The popular pushback against facial recognition is evident in the lukewarm response to the Alibaba-affiliated Ant Group’s introduction of devices that allow customers to smile at a camera to make payments, without fishing out their phones.
The system debuted in a Hangzhou KFC in 2017 to let eaters make orders without using cash or their phones. It has since been made available for retailers as an iPad-sized device called Dragonfly, but analysts told the Wall Street Journal that it had failed to gain traction among consumers, citing a cumbersome sign-up process and concerns about misuse of their data.
And a recent plan by the southern city of Dongguan to use facial recognition technology in public bathrooms to fight toilet paper thieves has been suspended following a social media outcry over privacy concerns.
The Big Brother is (still) watching
But the emerging laws are unlikely to protect Chinese citizens from the most watchful of all entities in China – the Chinese government, Yale’s Daum said, as the ruling Communist Party sees mass surveillance as critical to maintaining stability.
“Ultimately, when push comes to shove, public safety and public security would take precedence over personal privacy,” he said.
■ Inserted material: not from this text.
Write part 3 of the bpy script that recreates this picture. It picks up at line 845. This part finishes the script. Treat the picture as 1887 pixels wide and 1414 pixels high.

The Chinese government use of surveillance to assert control over a population is perhaps most egregious in the far-western region of Xinjiang, where Chinese authorities have built an invasive surveillance network to monitor Uighurs and other largely Muslim minorities ostensibly to prevent terrorism.
Xiao Qiang, a researcher focused on technology and human rights at the University of California, Berkeley School of Information, said while there’s a nod to privacy concerns and the private sector may be compelled to be more restricted in using facial recognition technology in the future, it will not change Chinese law enforcement authorities’ access to individual data.
“The Chinese government is all about control. And data collection, including facial recognition technology, is the best control technology,” he said.